Sebab-Sebab Hapusnya Gadai
Yang
menjadi sebab hapusnya gadai :
1. Karena hapusnya perjanjian peminjaman uang.
2. Karena perintah pengembalian benda yang
digadaikan lantaran penyalahgunaan dari pemegang gadai.
3. Karena benda yang digadaikan dikembalikan dengan
kemauan sendiri oleh pemegang gadai kepada pemberi gadai.
4. Karena pemegang gadai lantaran sesuatu sebab
menjadi pemilik benda yang digadaikan.
5. Karena dieksekusi oleh pemegang gadai.
6. Karena lenyapnya benda yang digadaikan.

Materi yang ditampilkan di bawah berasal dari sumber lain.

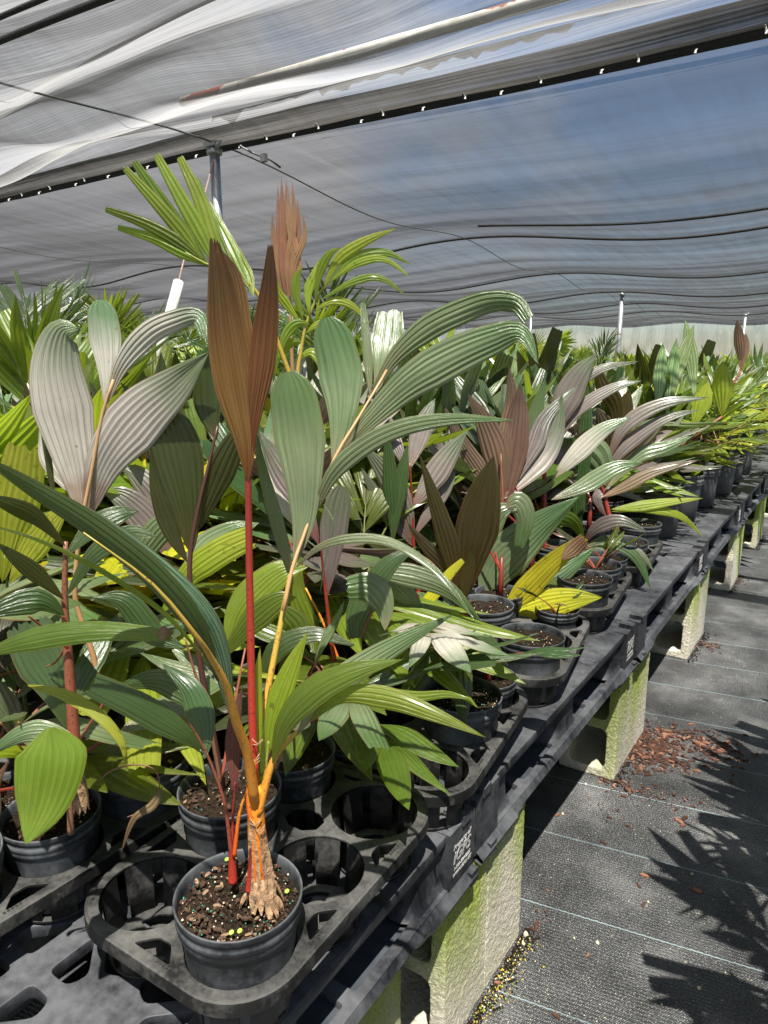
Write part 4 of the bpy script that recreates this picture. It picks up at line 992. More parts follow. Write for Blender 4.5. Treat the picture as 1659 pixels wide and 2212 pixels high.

7. Karena hilangnya benda yang digadaikan.
BAB III
KESIMPULAN
Dari
makalah tersebut kita dapat menarik kesimpulan bahwa gadai terjadi karena
adanya unsur-unsur timbulnya hak
debitur yang disebabkan perikatan utang-piutang, dan
adanya penyerahan benda bergerak baik berwujud maupun tidak berwujud sebagai
jaminan yang diberikan oleh kreditur. Obyek dari gadai adalah benda bergerak
berwujud dan tidak berwujud dan yang menjadi subyek dari hak gadai adalah
penerima hak gadai (debitur) dan pemberi hak gadai (kreditur), dan secara hukum
orang yang tidak cakap dalam perbuatan hukum tentu saja tidak bisa melakukan
hubungan hukum gadai.
Untuk
menjaminnya agar gadai bisa dilaksanakan secara benar, sehingga tidak terjadi
sengketa di kemudian hari tentu saja si penerima gadai harus memahami dan melaksanakan kewajibannya, dan si pemberi gadai harus juga mengerti apa
yang menjadi hak si penerima gadai.
Daftar Pustaka
-H.Riduan Syahrani, S.H., Seluk-Beluk Dan Asas-Asas
Hukum Perdata, Cet. 1-Bandung : Alumni, 2006
-Prof. R. Subekti, S.H. dan R. Tjitrosudibio, Kitab
Undang-Undang Hukum Perdata (KUHPerd), - Cet. 38-Jakarta : Pradnya Paramita,
2007
- Purwahid Patrik dan Kashadi, 2006, Hukum Jaminan
edisi Revisi Dengan UUHT, Fakultas HukumUniversitas Diponegoro, Semarang
- Mariam
Darus Badrulzaman, 1981, Bab-Bab Tentang Credit Verband, Gadai, dan fidusia.
Alumni, Bandung.
-J. Satrio, 1993, Hukum Jaminan, Hak- Hak
Kebendaan, PT. Citra Aditya Bakti, Bandung.